Buth is forced to land. As he plummets awkwardly downward, Ka-Zar is struck from behind and the world goes dark…

He wakes up moments later, on the ground and alone. As he bumps against the tree behind him with his shoulder, the tree protests claiming it bruises easily.

Nice knife, it mocks. Did he get it at the concession stand? Another tree calls him an idiot. At the concession stand, you get rubber knives. That one’s real.

Ka-Zar breaks up their argument, asking about his friends. However, the two trees instead continue arguing and are not much use regarding information. Ka-Zar decides to leave.

He sees a cave and a grating blocking the entrance… From within, he hears the steady beat of machinery. With a single kick, he gets rid of the grating and enters. Inside he finds a sign, learning he is at level 8. Just like the underground maintenance levels at Disneyland, he figures.

Below him, the sound of machinery gets louder He enters level 9, according to the sign a main engine room only for authorized personnel. The heart of the matter, at last, he figures. Is Belasco waiting behind this gate? He has the sneaky suspicion, he is…

He kicks in the grate and enters the maintenance room. In the doorway opposite, he sees a figure hidden by the shadows. Come on out, Belasco! he orders. Come out and meet someone he might find a wee bit tougher than the children of Dante’s crew. And while he’s at it, he can tell Ka-Zar what he has done with Dherk and…
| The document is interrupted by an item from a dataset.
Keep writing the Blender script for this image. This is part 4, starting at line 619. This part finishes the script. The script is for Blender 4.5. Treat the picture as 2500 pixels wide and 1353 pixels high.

He stammers as the figure steps from the shadows. “Beatrice?” he exclaims. But then he realizes that the beautiful woman in the medieval dress and headdress is Shanna, acting in a strangely demure manner. He begins to ask what she is doing, but then a hand grabs his shoulder. He shoves it away to see it belongs to his android friend Dherk. He is pleased for a moment until Dherk throws him into the wall.

A voice orders Dherk to treat him gently. Mr. Plunder is their honored guest.

Ka-Zar whirls around, knife in hand as before him a demon-like man with red skin and horns bids him welcome to his home. How delightfully convenient to find him already kneeling. His name is Belasco.

2nd story:
A time of past in the Savage Land. Zabu was still a kitten. For him and his siblings, it was the first time out of the nest. Old Mara had kept the cubs well hidden until they were of an age to forage for themselves. And even now, she would not let them wander far from her circle of protection.

Little Zabu chases a butterfly which is eaten by a frog a moment later. As he tries to climb up a slope, he falls down again and lands in the water, quickly finding out one can’t breathe it.

As he tries to figure out which way is home, he hears a scream, sounding like his mother. He hides from armed magenta monkey like beings, then runs home to find his mother dead, a spear in her side. He runs off, chased away by carrion birds.

Orphaned, alone and hungry, he watches from a distance as they devour his mother’s corpse.

Characters Involved: 

1st story:
Ka-Zar
Shanna
Zabu

Buth
Dherk

Belasco
Demons

Descendants of Dante’s crew
in Dante’s log.
Dante Alighieri
Beatrice Portinari

Belasco

2nd story:
Zabu
Zabu’s mother and siblings

Other animals

Story Notes: 

1st story.
Shanna found the medallion last issue.

It was nice of the Pangeans to write their signs in English.

The Inferno (Italian for "Hell") is the first part of Dante Alighieri’s fourteenth-century epic poem Divine Comedy (followed by Purgatorio and Paradiso). It is an allegory telling of the journey of Dante through what is largely the medieval concept of Hell, although he also makes allusions to political and social events of his time.

Dante is guided through hell by the Roman poet Virgil, here Ver-Jeel.

Dante was passionately in love with a woman named Beatrice Portinari, who died young.

Belasco is not a historical character.

This is the first appearance of Belasco.